*The input*.
____

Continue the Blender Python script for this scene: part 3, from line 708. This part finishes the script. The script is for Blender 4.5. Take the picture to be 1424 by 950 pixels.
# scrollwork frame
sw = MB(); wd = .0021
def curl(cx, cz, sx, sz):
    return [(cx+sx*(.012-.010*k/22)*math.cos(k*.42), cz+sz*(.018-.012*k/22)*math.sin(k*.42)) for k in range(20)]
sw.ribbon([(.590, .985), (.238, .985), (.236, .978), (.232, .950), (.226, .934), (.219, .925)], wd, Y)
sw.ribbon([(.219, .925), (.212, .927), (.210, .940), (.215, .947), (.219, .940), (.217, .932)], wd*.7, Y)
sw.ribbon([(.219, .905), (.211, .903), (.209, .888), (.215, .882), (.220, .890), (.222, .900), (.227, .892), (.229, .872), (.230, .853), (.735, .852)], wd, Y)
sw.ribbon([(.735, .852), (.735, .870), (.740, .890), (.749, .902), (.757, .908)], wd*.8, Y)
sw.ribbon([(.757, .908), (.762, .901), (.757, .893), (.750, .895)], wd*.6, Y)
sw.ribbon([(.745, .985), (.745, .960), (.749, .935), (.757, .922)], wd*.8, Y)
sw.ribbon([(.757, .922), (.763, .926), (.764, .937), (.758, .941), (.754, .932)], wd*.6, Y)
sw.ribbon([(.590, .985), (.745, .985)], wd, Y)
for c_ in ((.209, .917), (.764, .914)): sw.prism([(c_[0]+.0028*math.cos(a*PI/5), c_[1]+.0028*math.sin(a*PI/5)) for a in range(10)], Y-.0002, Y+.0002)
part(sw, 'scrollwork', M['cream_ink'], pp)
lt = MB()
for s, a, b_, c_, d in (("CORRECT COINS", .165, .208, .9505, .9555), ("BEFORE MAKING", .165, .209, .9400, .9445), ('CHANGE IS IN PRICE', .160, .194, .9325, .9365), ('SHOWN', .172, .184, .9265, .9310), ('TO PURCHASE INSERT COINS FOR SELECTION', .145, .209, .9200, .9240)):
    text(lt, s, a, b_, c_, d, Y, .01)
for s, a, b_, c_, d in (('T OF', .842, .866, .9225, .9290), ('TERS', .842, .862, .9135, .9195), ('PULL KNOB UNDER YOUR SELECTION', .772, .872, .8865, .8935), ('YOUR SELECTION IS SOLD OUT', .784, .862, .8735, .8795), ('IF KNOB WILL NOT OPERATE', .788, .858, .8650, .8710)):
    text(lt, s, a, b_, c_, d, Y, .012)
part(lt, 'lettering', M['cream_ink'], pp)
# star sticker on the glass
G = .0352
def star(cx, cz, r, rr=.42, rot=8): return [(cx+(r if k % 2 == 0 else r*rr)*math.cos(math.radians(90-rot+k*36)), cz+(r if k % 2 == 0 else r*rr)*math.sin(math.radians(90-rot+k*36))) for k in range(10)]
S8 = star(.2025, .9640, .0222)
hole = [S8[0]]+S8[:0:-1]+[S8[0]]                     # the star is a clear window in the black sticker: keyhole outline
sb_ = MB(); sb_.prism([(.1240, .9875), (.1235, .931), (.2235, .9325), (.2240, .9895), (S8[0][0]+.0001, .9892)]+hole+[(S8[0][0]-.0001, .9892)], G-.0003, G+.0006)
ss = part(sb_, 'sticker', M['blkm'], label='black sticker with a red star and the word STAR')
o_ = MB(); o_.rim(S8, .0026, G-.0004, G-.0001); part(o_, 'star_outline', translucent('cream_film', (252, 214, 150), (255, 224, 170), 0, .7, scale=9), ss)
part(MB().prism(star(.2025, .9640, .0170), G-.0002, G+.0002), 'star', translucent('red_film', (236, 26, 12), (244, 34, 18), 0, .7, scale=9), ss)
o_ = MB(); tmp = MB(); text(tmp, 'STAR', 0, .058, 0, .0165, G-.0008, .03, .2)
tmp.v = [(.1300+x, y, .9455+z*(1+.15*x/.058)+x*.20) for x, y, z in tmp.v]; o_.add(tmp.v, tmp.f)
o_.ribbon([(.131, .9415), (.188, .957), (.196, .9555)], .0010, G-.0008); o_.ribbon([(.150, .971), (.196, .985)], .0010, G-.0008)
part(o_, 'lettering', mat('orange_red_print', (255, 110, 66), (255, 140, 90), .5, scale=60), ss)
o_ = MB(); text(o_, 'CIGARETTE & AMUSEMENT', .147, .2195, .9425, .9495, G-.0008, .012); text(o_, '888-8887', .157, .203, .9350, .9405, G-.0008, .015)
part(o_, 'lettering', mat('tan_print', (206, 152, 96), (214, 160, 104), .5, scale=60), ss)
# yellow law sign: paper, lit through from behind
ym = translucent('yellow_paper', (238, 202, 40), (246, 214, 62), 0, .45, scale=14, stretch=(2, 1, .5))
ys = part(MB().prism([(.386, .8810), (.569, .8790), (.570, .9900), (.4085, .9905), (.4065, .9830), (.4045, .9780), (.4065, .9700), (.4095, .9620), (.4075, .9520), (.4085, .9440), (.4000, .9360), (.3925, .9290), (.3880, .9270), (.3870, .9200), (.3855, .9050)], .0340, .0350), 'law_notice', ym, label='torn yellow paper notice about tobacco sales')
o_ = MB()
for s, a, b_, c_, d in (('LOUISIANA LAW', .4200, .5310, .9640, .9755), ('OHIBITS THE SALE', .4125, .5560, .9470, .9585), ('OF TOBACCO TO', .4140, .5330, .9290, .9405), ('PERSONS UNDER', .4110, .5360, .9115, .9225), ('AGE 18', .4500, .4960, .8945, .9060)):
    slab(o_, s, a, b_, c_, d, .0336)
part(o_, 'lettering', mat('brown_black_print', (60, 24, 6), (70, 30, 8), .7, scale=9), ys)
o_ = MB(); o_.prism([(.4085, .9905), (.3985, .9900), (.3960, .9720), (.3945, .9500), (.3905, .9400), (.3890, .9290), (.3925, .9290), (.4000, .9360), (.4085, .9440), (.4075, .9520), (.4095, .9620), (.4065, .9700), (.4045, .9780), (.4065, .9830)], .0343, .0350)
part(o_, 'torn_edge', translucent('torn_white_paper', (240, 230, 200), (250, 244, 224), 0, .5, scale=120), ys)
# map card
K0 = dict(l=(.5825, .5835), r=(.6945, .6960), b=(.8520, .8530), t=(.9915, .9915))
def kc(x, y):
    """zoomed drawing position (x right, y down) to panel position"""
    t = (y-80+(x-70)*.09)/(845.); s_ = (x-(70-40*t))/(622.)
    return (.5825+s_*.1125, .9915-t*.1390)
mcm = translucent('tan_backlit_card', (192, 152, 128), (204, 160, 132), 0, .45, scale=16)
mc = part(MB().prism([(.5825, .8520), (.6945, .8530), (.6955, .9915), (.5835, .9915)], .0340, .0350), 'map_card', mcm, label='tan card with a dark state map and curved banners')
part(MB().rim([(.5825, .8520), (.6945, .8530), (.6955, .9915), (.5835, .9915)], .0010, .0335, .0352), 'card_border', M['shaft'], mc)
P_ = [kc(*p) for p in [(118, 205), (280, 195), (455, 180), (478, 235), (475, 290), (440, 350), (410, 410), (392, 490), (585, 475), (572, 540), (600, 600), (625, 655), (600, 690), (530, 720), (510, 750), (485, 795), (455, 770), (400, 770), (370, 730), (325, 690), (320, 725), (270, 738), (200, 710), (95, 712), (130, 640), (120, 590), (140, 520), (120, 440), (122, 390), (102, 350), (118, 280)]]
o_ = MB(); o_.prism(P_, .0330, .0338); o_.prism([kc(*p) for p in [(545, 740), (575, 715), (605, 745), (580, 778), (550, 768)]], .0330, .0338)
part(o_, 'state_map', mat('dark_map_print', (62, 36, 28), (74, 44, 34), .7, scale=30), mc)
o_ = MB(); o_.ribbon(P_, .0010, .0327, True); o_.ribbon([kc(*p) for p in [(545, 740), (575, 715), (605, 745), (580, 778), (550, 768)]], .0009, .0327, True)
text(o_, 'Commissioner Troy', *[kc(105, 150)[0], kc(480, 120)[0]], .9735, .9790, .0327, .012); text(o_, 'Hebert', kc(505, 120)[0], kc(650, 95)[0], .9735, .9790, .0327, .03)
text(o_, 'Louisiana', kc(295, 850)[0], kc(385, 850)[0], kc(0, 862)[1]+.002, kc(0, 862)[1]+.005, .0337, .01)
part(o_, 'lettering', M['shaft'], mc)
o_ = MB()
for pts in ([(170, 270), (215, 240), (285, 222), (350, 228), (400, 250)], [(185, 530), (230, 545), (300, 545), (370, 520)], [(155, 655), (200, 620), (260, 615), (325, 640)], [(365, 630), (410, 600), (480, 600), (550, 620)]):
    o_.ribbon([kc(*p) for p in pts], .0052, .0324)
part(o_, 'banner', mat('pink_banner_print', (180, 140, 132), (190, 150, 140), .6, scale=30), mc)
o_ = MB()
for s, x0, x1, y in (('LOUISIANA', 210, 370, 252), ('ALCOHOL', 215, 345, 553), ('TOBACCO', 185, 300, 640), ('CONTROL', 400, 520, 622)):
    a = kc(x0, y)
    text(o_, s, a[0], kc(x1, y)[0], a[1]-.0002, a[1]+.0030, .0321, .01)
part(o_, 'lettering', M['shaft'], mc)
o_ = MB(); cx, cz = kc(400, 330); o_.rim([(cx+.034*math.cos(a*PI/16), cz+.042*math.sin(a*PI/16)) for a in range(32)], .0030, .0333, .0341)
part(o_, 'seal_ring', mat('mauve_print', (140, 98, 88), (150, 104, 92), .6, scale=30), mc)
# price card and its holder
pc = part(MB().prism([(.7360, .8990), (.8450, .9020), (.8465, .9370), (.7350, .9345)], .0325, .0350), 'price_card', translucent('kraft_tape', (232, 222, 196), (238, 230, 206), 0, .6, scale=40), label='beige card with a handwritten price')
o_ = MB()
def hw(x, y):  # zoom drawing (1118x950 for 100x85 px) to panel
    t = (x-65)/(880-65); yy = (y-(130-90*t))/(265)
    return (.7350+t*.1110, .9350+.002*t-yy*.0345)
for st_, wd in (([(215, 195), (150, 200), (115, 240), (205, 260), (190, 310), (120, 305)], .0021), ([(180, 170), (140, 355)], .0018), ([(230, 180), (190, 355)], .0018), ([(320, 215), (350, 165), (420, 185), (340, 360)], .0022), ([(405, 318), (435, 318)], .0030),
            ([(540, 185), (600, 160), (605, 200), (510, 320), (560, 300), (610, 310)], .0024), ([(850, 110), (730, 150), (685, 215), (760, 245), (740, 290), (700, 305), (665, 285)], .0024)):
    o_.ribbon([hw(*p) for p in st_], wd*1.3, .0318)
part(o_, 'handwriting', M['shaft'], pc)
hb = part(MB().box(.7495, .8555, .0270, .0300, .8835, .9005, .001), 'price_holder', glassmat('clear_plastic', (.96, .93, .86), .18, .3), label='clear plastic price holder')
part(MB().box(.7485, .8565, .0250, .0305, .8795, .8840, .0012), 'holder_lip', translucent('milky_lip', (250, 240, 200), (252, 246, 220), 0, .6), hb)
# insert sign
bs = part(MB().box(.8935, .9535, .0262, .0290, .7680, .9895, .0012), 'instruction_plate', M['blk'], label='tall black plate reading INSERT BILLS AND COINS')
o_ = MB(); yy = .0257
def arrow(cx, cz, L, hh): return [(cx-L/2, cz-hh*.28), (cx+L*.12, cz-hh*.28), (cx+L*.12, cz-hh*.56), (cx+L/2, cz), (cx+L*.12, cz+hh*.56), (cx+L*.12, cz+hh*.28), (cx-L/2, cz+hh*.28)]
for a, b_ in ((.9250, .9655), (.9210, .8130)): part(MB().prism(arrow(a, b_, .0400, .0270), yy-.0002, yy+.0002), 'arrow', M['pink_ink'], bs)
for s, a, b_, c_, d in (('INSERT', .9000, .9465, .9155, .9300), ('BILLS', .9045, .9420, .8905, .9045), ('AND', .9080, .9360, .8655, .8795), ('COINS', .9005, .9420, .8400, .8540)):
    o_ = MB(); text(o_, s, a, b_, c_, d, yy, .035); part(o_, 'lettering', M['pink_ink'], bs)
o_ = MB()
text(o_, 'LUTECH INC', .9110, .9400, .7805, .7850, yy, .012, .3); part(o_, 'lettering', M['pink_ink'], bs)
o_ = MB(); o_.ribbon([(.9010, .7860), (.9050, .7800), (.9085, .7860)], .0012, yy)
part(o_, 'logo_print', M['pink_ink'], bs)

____

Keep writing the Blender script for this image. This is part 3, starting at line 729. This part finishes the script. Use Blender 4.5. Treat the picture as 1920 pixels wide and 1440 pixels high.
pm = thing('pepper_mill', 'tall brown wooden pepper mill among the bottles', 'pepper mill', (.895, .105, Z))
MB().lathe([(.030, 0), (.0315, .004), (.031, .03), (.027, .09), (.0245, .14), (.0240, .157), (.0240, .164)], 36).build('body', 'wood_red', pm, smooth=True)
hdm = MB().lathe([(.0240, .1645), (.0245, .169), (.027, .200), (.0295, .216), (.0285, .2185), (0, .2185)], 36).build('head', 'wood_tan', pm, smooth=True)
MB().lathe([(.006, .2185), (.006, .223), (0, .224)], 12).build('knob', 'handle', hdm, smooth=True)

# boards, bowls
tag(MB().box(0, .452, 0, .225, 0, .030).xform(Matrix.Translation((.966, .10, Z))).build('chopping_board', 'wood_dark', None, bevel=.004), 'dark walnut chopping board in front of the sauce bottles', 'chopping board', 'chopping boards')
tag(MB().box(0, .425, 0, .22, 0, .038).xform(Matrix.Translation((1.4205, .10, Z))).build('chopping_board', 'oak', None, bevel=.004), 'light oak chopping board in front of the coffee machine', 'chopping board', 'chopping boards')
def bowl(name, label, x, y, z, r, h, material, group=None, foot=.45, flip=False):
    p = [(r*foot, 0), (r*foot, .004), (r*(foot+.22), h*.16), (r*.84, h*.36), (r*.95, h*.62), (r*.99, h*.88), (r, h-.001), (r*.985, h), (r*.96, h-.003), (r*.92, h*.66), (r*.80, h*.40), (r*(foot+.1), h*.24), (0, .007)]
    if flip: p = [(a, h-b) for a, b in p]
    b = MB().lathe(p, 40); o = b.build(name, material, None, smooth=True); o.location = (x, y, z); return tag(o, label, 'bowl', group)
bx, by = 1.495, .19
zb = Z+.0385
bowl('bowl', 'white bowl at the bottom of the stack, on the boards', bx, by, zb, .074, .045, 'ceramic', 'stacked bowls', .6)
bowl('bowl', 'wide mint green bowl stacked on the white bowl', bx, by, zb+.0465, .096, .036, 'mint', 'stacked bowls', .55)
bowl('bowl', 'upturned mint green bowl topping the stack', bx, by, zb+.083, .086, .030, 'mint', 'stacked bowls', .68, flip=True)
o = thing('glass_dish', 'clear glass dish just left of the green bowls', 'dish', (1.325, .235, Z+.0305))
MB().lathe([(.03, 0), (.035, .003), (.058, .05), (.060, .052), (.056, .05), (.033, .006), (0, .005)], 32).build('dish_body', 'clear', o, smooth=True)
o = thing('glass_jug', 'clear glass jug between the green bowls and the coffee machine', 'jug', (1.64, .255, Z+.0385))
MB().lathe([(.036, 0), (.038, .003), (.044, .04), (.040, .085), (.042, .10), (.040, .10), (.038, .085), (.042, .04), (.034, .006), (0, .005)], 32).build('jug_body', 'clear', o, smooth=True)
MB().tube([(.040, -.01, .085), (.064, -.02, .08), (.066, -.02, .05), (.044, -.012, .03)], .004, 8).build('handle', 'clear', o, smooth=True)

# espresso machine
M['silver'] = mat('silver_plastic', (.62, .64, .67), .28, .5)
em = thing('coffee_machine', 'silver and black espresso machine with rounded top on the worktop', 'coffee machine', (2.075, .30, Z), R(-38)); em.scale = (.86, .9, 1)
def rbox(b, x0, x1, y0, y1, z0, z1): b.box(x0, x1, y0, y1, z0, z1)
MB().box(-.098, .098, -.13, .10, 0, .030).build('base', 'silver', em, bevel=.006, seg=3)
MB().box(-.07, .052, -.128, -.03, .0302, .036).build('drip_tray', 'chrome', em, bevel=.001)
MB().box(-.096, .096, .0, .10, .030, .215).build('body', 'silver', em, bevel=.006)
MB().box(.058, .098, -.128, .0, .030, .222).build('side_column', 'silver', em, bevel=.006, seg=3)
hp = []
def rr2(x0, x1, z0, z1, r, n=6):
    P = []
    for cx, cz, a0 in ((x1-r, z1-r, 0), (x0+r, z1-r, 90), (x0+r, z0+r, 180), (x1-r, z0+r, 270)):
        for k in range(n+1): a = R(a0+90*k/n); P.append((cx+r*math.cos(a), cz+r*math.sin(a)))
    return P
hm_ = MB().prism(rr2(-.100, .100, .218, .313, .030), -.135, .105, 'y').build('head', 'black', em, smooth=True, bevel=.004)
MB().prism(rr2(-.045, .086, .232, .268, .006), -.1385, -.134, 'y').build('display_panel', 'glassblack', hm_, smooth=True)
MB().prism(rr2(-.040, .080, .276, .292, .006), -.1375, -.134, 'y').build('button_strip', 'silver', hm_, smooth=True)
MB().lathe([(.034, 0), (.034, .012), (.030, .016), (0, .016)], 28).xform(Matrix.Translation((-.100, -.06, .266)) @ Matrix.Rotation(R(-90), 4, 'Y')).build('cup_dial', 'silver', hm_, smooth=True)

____

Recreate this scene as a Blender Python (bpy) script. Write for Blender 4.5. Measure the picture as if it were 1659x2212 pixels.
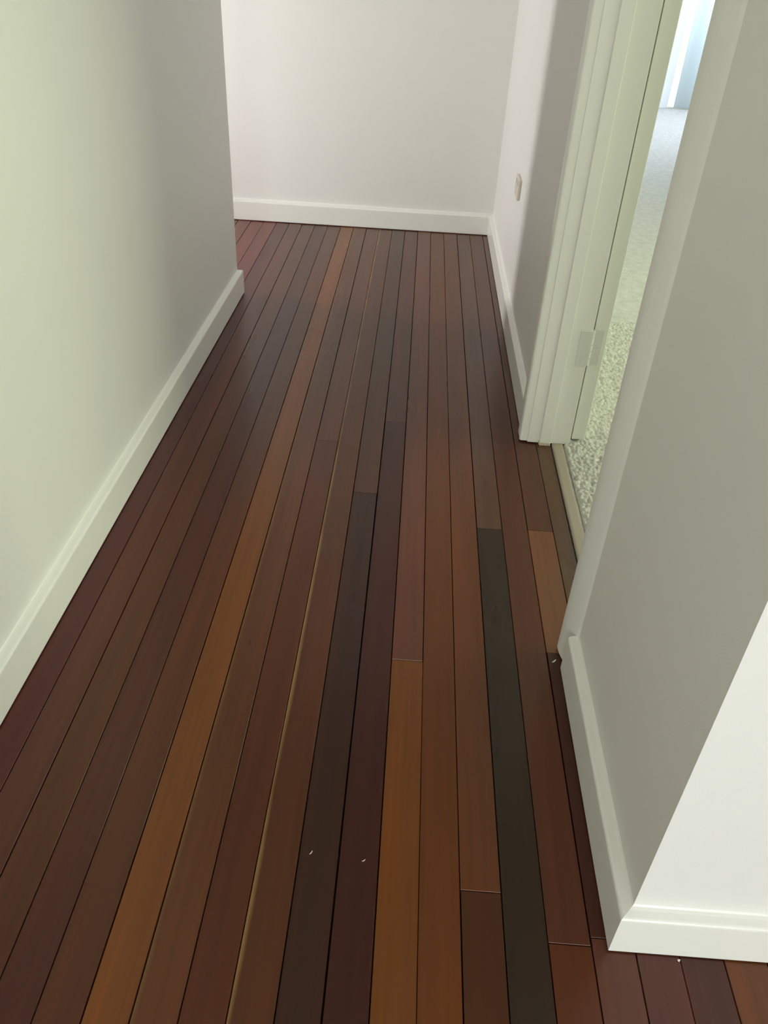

____

*Problem requirements*.
Retype exactly, and only, the lines from the one containing "Keep writing the" through the one containing "12).build('knob', 'handle', hdm, smooth=True)", both included.

*Answer below*.
Keep writing the Blender script for this image. This is part 3, starting at line 729. This part finishes the script. Use Blender 4.5. Treat the picture as 1920 pixels wide and 1440 pixels high.
pm = thing('pepper_mill', 'tall brown wooden pepper mill among the bottles', 'pepper mill', (.895, .105, Z))
MB().lathe([(.030, 0), (.0315, .004), (.031, .03), (.027, .09), (.0245, .14), (.0240, .157), (.0240, .164)], 36).build('body', 'wood_red', pm, smooth=True)
hdm = MB().lathe([(.0240, .1645), (.0245, .169), (.027, .200), (.0295, .216), (.0285, .2185), (0, .2185)], 36).build('head', 'wood_tan', pm, smooth=True)
MB().lathe([(.006, .2185), (.006, .223), (0, .224)], 12).build('knob', 'handle', hdm, smooth=True)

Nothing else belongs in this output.